July 4, 2024
Pro-Palestine protesters were able to climb to the roof at the entrance to Parliament House in Canberra and unfurl banners on Thursday morning at the same time as a group of climate protesters glued themselves to bollards in the building’s Marble Foyer.
Four people were atop parliament wearing keffiyehs and masks as security scrambled to get them down, with a banner hanging beneath the coat of arms of Australia reading “war crimes … enabled here”. They were escorted off the roof shortly before midday.
The protests come after a fractious fortnight in parliament where rogue Labor senator Fatima Payman has been suspended from the party caucus after crossing the floor to vote in favour of a Greens motion to recognise Palestinian statehood. Parliament will rise for its long winter break on Thursday evening, with the next parliamentary sitting day on August 12.
There has been heightened concern about the security of MPs after several had their electorate offices vandalised by pro-Palestinian protesters in recent weeks.
Other banners at the front of the building read: “From the river to the sea, Palestine will be free” and “No peace on stolen land. Genocide since 1788”.
The group chanted “free, free Palestine” and “stop the bombing now, now, now”.
Earlier, climate protesters had also made their way into the Marble Foyer and glued their hands to bollards.

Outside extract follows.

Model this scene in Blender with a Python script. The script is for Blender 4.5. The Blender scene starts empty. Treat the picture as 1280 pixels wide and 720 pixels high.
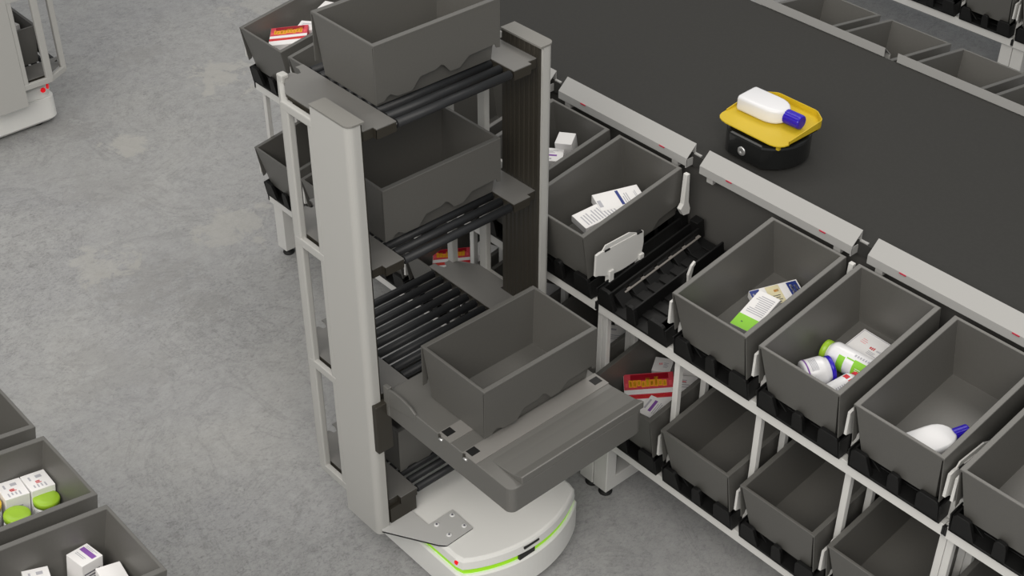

Police quietly removed about a dozen people from the building before others ran through parliament after hearing about the pro-Palestine protesters, saying: “They have jumped the fence”, suggesting protesters made their way from the grass section of parliament and went over the fence to get to the roof. Fences on the grass sections of Parliament House were installed in 2017.
The protesters took one of the banners down while talking to police before they were removed from the roof. They had earlier thrown a paper plane to the ground below with a statement.
“On the Fourth of July, we emphasise the point that Australia relentlessly continues to enable and commit war crimes as an ally of our ‘great and powerful friends’,” the statement read.
“We use the occasion of the fourth of July to call for true independence from the USA and an end to the enabling of war crimes.”
The four were arrested and escorted down to the parliament car park, calling out “free Palestine”, before they were put into police cars and driven away.
In a statement, police said the four protesters had been banned from Parliament House for two years for the stunt.
Several Liberal MPs slammed the demonstration, saying people were “fed up with those types of protesters”.
“We stand in defence of freedom of speech and freedom of assembly. But that’s got to be done in a way that doesn’t put other people in danger, and doesn’t create massive inconvenience for other Australians,” senator Simon Birmingham said on Sky News.
“That drives people to be fed up with those types of protesters.”
Fellow Liberal senator James Paterson said on X that the protests were “a serious breach of the parliament’s security”.